Das Phänomen des Einfädlers hat jeden Slalomfahrer dieser Welt schon heimgesucht, sei er noch so erfolgreich und nah an der Perfektion. Es liegt im Wesenskern dieser Disziplin, die immer rasanter geworden ist. Das Durchschnittstempo im Slalom hat sich von den 1950er-Jahren bis heute nahezu verdoppelt, 40 km/h erreichen die Profis im Schnitt - und in der Spitze wird es noch flotter. In diesem Tempo müssen die Läufer - bei wechselhaftem, teils unvorhersehbarem Untergrund - an jeder Stange zentimetergenaue Maßarbeit in Bodennähe leisten.
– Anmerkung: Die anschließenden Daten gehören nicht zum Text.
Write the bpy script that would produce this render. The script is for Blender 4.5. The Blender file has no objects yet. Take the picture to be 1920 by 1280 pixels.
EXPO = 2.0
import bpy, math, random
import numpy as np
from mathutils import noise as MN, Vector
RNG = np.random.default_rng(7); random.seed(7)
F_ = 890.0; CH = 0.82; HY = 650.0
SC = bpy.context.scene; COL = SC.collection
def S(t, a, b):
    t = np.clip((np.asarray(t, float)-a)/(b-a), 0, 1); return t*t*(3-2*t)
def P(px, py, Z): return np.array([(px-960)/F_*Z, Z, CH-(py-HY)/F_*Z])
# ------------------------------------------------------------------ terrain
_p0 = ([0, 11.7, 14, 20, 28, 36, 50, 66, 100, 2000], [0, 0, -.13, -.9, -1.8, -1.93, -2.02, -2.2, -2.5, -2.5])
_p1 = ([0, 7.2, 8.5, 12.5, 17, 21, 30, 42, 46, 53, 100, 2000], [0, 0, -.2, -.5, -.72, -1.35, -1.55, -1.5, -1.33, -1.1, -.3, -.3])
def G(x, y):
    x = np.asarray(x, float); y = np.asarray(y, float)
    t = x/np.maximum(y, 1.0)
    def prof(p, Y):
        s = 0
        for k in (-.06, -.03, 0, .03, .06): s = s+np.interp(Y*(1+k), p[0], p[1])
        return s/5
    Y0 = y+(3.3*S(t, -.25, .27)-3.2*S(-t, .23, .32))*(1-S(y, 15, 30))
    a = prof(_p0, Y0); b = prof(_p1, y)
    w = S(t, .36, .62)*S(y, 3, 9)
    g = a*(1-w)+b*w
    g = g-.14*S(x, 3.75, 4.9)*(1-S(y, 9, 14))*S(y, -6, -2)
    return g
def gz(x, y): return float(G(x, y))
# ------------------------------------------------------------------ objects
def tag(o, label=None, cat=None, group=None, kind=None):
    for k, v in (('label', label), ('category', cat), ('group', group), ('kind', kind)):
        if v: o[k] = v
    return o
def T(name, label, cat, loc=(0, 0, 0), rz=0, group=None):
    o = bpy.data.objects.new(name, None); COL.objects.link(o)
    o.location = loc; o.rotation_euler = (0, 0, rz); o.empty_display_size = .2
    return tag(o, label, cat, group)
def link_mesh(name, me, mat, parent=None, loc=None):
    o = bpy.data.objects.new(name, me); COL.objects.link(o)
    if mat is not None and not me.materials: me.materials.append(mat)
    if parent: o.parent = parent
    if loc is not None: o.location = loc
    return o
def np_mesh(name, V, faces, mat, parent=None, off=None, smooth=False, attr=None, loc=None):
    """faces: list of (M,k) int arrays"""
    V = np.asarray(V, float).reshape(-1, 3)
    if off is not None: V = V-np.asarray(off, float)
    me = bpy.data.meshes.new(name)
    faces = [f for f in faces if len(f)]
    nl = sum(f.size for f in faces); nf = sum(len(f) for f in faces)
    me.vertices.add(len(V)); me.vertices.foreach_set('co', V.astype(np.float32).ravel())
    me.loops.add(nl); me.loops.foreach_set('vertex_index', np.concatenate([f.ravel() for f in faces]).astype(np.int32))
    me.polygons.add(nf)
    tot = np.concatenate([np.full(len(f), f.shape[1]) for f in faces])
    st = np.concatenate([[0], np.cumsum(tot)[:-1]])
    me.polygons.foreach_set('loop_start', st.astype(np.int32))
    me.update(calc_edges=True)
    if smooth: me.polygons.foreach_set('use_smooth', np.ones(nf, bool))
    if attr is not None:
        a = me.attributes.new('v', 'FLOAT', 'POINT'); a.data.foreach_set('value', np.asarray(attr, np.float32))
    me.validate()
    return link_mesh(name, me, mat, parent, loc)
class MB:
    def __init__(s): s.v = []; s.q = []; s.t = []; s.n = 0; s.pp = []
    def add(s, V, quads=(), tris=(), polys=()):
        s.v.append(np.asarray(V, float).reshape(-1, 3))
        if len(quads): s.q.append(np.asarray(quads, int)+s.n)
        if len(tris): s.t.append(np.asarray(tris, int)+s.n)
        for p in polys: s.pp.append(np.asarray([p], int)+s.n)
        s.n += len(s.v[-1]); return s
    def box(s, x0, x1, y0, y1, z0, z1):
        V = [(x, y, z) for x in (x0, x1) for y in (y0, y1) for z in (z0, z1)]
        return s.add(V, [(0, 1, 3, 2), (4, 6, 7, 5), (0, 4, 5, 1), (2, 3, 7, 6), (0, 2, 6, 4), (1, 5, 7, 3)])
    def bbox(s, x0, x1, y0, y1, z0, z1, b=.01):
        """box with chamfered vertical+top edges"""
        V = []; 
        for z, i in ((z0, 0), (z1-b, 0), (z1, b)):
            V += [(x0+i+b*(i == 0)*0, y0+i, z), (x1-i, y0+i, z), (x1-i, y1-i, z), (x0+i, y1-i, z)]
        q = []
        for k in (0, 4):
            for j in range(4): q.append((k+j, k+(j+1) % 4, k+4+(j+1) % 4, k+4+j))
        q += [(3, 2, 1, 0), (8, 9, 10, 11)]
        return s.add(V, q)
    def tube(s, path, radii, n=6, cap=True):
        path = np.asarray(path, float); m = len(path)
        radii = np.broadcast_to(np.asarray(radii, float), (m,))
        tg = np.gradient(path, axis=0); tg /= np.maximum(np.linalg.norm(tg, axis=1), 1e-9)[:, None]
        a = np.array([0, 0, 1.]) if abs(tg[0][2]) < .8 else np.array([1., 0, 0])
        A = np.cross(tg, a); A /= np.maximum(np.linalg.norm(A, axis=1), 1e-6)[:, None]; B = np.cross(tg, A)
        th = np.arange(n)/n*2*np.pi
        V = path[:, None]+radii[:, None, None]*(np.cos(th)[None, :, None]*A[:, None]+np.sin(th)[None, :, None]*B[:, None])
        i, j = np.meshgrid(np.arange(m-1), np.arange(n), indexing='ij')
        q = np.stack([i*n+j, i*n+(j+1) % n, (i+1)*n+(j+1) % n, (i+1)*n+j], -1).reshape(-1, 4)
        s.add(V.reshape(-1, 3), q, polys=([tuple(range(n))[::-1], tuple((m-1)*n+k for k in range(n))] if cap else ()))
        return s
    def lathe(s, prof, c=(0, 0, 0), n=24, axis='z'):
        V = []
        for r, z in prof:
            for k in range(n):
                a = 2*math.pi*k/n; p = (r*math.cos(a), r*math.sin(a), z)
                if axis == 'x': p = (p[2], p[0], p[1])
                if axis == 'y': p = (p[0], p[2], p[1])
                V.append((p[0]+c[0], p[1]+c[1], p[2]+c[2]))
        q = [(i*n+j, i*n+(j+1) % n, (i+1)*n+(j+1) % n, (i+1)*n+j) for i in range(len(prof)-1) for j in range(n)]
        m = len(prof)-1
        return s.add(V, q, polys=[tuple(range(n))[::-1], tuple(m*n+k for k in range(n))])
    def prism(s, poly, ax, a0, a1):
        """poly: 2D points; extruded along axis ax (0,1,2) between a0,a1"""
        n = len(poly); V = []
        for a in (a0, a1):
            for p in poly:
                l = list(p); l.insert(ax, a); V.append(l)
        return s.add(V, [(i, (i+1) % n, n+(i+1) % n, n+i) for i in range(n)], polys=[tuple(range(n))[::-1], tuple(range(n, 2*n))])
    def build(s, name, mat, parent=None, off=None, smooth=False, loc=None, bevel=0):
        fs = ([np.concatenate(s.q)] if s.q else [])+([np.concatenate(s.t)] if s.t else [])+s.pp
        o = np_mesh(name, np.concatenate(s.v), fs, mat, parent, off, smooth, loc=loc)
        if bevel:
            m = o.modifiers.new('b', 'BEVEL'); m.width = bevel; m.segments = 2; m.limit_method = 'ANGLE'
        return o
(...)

Die Slalomprofis boxen ja die Stangen weniger mit den Händen von sich, sie rammen sie auf Schienbeinhöhe nach unten. Die Falle hierbei: Im Moment des Passierens sehen die Fahrer die Lücke zwischen Innenski und Stange nicht, ihr Blick durch die Skibrille geht ja nach vorne, zur nächsten Aufgabe. Und so reicht manchmal ein winziger Brocken Schnee, der den Ski um Zentimeter zur Seite und an der Stange vorbeidrängt.

Sie alle kennen es, sie alle wissen, dass es passiert. Und doch zählt es zu jenen unsäglichen Skifahrer-Momenten, für die es keine adäquaten Flüche gibt. Linus Straßer fluchte eventuell trotzdem, nun da er an so vielen von ihm unberührten Stangen den Hang hinabrutschte. Er verzichtete gar auf die Aufmunterung des Arena-Publikums, stattdessen bog er etwa 150 Meter vor dem Ziel nach links Richtung Gondel ab, wo das Flutlicht von der Finsternis verschluckt wird. Straßer dürfte es gleich gewesen sein, er war ja in dieser steirischen Nacht längst auf der dunklen Seite des Slaloms angekommen.

"Wenn ich schneller fahren will, muss ich auch näher an die Tore hin", sagt Sebastian Holzmann - so steigt das Risiko

Auf der Suche nach Erklärungen erwies sich der 30-Jährige später am Abend nicht als die sprudelndste aller Quellen, wer wollte es ihm verdenken. "Das gehört dazu zu diesem Sport", sagte er knapp. Mehr Auskunft geben konnte ein DSV-Athlet, der an diesem Tag tatsächlich zwei Läufe absolviert hatte und sämtliche Tore auf der richtigen Seite zu umkurven wusste: der Allgäuer Sebastian Holzmann. Das Phänomen des Einfädelns erkläre er sich so: Feuchtfröhliche Orte wie Schladming in Kombination mit schimmerndem Flutlicht, meinte er, lasse die Abenteuerlust nicht weniger Kollegen anwachsen. "Jeder versucht, die engste Linie zu fahren, und dann gehst du dieses minimale Stück mehr Risiko", sagte Holzmann. "Dann kann es halt einfach superschnell passieren im Slalom."

Holzmann indes beherrscht sich in solchen Momenten offenbar. Und so beherrscht er nicht zuletzt die Kunst des Nicht-Einfädelns. Er bugsiere seine Skier "generell weiter vom Tor weg", so Holzmann, der mit Startnummer 35 in Durchgang eins arg zerfurchte Pistenverhältnisse vorgefunden hatte. Sein Plan ging dennoch auf, einmal mehr. Er qualifizierte sich trotz hoher Startnummer für Lauf zwei und wurde am Ende auf Rang 18 geführt, genau wie zuletzt bei den Slaloms von Wengen und Kitzbühel. Weiter nach vorn ging es in dieser Saison für ihn nie. Klar, meinte er, "wenn ich schneller fahren will, muss ich auch näher an die Tore hin". Ein Einfädler, meint er, ließe sich dann irgendwann wohl kaum mehr vermeiden.